*Data segment*:
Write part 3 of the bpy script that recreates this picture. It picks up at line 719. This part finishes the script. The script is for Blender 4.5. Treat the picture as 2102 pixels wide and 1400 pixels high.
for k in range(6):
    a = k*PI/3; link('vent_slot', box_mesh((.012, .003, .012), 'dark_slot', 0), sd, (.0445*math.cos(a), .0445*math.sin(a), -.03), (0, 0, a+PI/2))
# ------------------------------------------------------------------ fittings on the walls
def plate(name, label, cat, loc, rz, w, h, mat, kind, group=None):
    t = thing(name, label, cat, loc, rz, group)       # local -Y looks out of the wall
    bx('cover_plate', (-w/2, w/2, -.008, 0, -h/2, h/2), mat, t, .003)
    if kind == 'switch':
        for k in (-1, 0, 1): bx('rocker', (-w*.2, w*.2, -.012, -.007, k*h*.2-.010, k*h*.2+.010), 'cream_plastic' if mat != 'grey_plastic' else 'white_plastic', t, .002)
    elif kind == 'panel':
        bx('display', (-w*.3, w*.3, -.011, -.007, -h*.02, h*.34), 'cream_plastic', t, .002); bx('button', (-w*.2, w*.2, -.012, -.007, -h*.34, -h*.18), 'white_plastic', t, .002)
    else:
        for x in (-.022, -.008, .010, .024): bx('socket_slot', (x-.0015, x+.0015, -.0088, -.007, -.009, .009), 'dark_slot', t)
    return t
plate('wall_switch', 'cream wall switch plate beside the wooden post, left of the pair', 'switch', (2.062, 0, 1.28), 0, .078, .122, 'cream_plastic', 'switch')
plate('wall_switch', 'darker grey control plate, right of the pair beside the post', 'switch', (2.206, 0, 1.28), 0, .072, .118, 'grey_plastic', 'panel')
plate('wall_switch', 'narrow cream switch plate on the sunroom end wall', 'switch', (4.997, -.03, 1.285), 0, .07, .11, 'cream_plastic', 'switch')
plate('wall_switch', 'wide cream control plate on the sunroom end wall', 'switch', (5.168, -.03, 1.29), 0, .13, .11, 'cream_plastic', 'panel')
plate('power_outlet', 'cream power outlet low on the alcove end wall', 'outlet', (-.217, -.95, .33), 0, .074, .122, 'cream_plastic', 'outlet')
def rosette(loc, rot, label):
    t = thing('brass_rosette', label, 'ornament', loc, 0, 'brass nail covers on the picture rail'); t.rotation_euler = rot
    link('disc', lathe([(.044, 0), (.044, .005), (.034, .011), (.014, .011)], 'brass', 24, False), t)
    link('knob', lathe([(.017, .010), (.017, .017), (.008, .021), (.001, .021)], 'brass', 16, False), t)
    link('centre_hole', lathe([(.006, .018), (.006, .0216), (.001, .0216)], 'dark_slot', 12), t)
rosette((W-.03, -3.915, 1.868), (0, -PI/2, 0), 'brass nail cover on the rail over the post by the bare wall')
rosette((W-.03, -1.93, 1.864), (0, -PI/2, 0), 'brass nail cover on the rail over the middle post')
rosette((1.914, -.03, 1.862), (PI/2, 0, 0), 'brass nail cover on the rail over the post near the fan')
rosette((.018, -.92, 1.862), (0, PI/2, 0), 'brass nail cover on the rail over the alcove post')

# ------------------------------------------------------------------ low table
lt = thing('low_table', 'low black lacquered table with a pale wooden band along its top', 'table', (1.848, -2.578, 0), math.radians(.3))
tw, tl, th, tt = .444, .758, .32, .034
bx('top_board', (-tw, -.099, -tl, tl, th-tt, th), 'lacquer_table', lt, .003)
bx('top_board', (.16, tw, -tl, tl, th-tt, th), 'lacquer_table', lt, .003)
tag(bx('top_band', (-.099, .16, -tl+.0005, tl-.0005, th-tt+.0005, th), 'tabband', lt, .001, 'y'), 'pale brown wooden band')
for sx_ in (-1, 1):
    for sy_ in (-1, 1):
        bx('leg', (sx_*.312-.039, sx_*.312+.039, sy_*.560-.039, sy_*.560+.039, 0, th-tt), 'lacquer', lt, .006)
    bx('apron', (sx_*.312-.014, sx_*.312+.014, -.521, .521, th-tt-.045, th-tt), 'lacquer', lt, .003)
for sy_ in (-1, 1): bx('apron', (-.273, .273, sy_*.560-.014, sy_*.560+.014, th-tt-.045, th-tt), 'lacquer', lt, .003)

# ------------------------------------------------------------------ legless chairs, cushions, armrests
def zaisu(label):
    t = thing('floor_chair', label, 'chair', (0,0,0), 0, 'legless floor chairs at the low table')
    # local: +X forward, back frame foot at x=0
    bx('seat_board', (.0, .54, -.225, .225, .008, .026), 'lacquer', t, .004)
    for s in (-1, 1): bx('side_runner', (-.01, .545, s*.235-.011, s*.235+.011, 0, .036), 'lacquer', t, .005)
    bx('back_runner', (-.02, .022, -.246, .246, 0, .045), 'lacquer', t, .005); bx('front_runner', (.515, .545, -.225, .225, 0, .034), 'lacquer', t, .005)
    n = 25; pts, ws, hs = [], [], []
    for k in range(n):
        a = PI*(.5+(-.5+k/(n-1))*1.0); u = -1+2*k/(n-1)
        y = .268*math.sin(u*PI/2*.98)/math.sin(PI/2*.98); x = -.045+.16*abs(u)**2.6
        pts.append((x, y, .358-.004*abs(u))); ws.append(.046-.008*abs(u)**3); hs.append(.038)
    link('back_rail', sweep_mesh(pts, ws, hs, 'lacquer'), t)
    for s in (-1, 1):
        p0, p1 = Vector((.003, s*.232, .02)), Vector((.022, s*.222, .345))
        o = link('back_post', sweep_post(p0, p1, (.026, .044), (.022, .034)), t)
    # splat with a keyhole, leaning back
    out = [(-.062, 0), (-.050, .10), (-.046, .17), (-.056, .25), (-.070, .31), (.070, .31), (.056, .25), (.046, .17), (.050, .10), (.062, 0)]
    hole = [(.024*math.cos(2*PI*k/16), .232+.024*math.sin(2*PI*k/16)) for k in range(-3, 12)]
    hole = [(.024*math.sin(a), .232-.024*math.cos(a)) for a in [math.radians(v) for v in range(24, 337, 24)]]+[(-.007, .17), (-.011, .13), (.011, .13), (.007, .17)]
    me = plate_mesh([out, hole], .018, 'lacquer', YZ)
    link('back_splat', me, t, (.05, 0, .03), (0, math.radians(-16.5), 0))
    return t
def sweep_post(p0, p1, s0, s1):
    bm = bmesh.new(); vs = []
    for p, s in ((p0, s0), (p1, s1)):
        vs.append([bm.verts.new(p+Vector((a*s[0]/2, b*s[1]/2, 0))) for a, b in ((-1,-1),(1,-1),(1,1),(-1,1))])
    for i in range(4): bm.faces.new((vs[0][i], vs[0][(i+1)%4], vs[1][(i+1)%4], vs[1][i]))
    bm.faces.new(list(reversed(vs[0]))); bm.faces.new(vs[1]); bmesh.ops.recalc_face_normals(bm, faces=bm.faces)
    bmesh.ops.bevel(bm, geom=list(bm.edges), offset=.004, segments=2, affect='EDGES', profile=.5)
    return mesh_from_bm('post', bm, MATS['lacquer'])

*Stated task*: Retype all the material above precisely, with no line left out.

*Result of this task*:
Write part 3 of the bpy script that recreates this picture. It picks up at line 719. This part finishes the script. The script is for Blender 4.5. Treat the picture as 2102 pixels wide and 1400 pixels high.
for k in range(6):
    a = k*PI/3; link('vent_slot', box_mesh((.012, .003, .012), 'dark_slot', 0), sd, (.0445*math.cos(a), .0445*math.sin(a), -.03), (0, 0, a+PI/2))
# ------------------------------------------------------------------ fittings on the walls
def plate(name, label, cat, loc, rz, w, h, mat, kind, group=None):
    t = thing(name, label, cat, loc, rz, group)       # local -Y looks out of the wall
    bx('cover_plate', (-w/2, w/2, -.008, 0, -h/2, h/2), mat, t, .003)
    if kind == 'switch':
        for k in (-1, 0, 1): bx('rocker', (-w*.2, w*.2, -.012, -.007, k*h*.2-.010, k*h*.2+.010), 'cream_plastic' if mat != 'grey_plastic' else 'white_plastic', t, .002)
    elif kind == 'panel':
        bx('display', (-w*.3, w*.3, -.011, -.007, -h*.02, h*.34), 'cream_plastic', t, .002); bx('button', (-w*.2, w*.2, -.012, -.007, -h*.34, -h*.18), 'white_plastic', t, .002)
    else:
        for x in (-.022, -.008, .010, .024): bx('socket_slot', (x-.0015, x+.0015, -.0088, -.007, -.009, .009), 'dark_slot', t)
    return t
plate('wall_switch', 'cream wall switch plate beside the wooden post, left of the pair', 'switch', (2.062, 0, 1.28), 0, .078, .122, 'cream_plastic', 'switch')
plate('wall_switch', 'darker grey control plate, right of the pair beside the post', 'switch', (2.206, 0, 1.28), 0, .072, .118, 'grey_plastic', 'panel')
plate('wall_switch', 'narrow cream switch plate on the sunroom end wall', 'switch', (4.997, -.03, 1.285), 0, .07, .11, 'cream_plastic', 'switch')
plate('wall_switch', 'wide cream control plate on the sunroom end wall', 'switch', (5.168, -.03, 1.29), 0, .13, .11, 'cream_plastic', 'panel')
plate('power_outlet', 'cream power outlet low on the alcove end wall', 'outlet', (-.217, -.95, .33), 0, .074, .122, 'cream_plastic', 'outlet')
def rosette(loc, rot, label):
    t = thing('brass_rosette', label, 'ornament', loc, 0, 'brass nail covers on the picture rail'); t.rotation_euler = rot
    link('disc', lathe([(.044, 0), (.044, .005), (.034, .011), (.014, .011)], 'brass', 24, False), t)
    link('knob', lathe([(.017, .010), (.017, .017), (.008, .021), (.001, .021)], 'brass', 16, False), t)
    link('centre_hole', lathe([(.006, .018), (.006, .0216), (.001, .0216)], 'dark_slot', 12), t)
rosette((W-.03, -3.915, 1.868), (0, -PI/2, 0), 'brass nail cover on the rail over the post by the bare wall')
rosette((W-.03, -1.93, 1.864), (0, -PI/2, 0), 'brass nail cover on the rail over the middle post')
rosette((1.914, -.03, 1.862), (PI/2, 0, 0), 'brass nail cover on the rail over the post near the fan')
rosette((.018, -.92, 1.862), (0, PI/2, 0), 'brass nail cover on the rail over the alcove post')

# ------------------------------------------------------------------ low table
lt = thing('low_table', 'low black lacquered table with a pale wooden band along its top', 'table', (1.848, -2.578, 0), math.radians(.3))
tw, tl, th, tt = .444, .758, .32, .034
bx('top_board', (-tw, -.099, -tl, tl, th-tt, th), 'lacquer_table', lt, .003)
bx('top_board', (.16, tw, -tl, tl, th-tt, th), 'lacquer_table', lt, .003)
tag(bx('top_band', (-.099, .16, -tl+.0005, tl-.0005, th-tt+.0005, th), 'tabband', lt, .001, 'y'), 'pale brown wooden band')
for sx_ in (-1, 1):
    for sy_ in (-1, 1):
        bx('leg', (sx_*.312-.039, sx_*.312+.039, sy_*.560-.039, sy_*.560+.039, 0, th-tt), 'lacquer', lt, .006)
    bx('apron', (sx_*.312-.014, sx_*.312+.014, -.521, .521, th-tt-.045, th-tt), 'lacquer', lt, .003)
for sy_ in (-1, 1): bx('apron', (-.273, .273, sy_*.560-.014, sy_*.560+.014, th-tt-.045, th-tt), 'lacquer', lt, .003)

# ------------------------------------------------------------------ legless chairs, cushions, armrests
def zaisu(label):
    t = thing('floor_chair', label, 'chair', (0,0,0), 0, 'legless floor chairs at the low table')
    # local: +X forward, back frame foot at x=0
    bx('seat_board', (.0, .54, -.225, .225, .008, .026), 'lacquer', t, .004)
    for s in (-1, 1): bx('side_runner', (-.01, .545, s*.235-.011, s*.235+.011, 0, .036), 'lacquer', t, .005)
    bx('back_runner', (-.02, .022, -.246, .246, 0, .045), 'lacquer', t, .005); bx('front_runner', (.515, .545, -.225, .225, 0, .034), 'lacquer', t, .005)
    n = 25; pts, ws, hs = [], [], []
    for k in range(n):
        a = PI*(.5+(-.5+k/(n-1))*1.0); u = -1+2*k/(n-1)
        y = .268*math.sin(u*PI/2*.98)/math.sin(PI/2*.98); x = -.045+.16*abs(u)**2.6
        pts.append((x, y, .358-.004*abs(u))); ws.append(.046-.008*abs(u)**3); hs.append(.038)
    link('back_rail', sweep_mesh(pts, ws, hs, 'lacquer'), t)
    for s in (-1, 1):
        p0, p1 = Vector((.003, s*.232, .02)), Vector((.022, s*.222, .345))
        o = link('back_post', sweep_post(p0, p1, (.026, .044), (.022, .034)), t)
    # splat with a keyhole, leaning back
    out = [(-.062, 0), (-.050, .10), (-.046, .17), (-.056, .25), (-.070, .31), (.070, .31), (.056, .25), (.046, .17), (.050, .10), (.062, 0)]
    hole = [(.024*math.cos(2*PI*k/16), .232+.024*math.sin(2*PI*k/16)) for k in range(-3, 12)]
    hole = [(.024*math.sin(a), .232-.024*math.cos(a)) for a in [math.radians(v) for v in range(24, 337, 24)]]+[(-.007, .17), (-.011, .13), (.011, .13), (.007, .17)]
    me = plate_mesh([out, hole], .018, 'lacquer', YZ)
    link('back_splat', me, t, (.05, 0, .03), (0, math.radians(-16.5), 0))
    return t
def sweep_post(p0, p1, s0, s1):
    bm = bmesh.new(); vs = []
    for p, s in ((p0, s0), (p1, s1)):
        vs.append([bm.verts.new(p+Vector((a*s[0]/2, b*s[1]/2, 0))) for a, b in ((-1,-1),(1,-1),(1,1),(-1,1))])
    for i in range(4): bm.faces.new((vs[0][i], vs[0][(i+1)%4], vs[1][(i+1)%4], vs[1][i]))
    bm.faces.new(list(reversed(vs[0]))); bm.faces.new(vs[1]); bmesh.ops.recalc_face_normals(bm, faces=bm.faces)
    bmesh.ops.bevel(bm, geom=list(bm.edges), offset=.004, segments=2, affect='EDGES', profile=.5)
    return mesh_from_bm('post', bm, MATS['lacquer'])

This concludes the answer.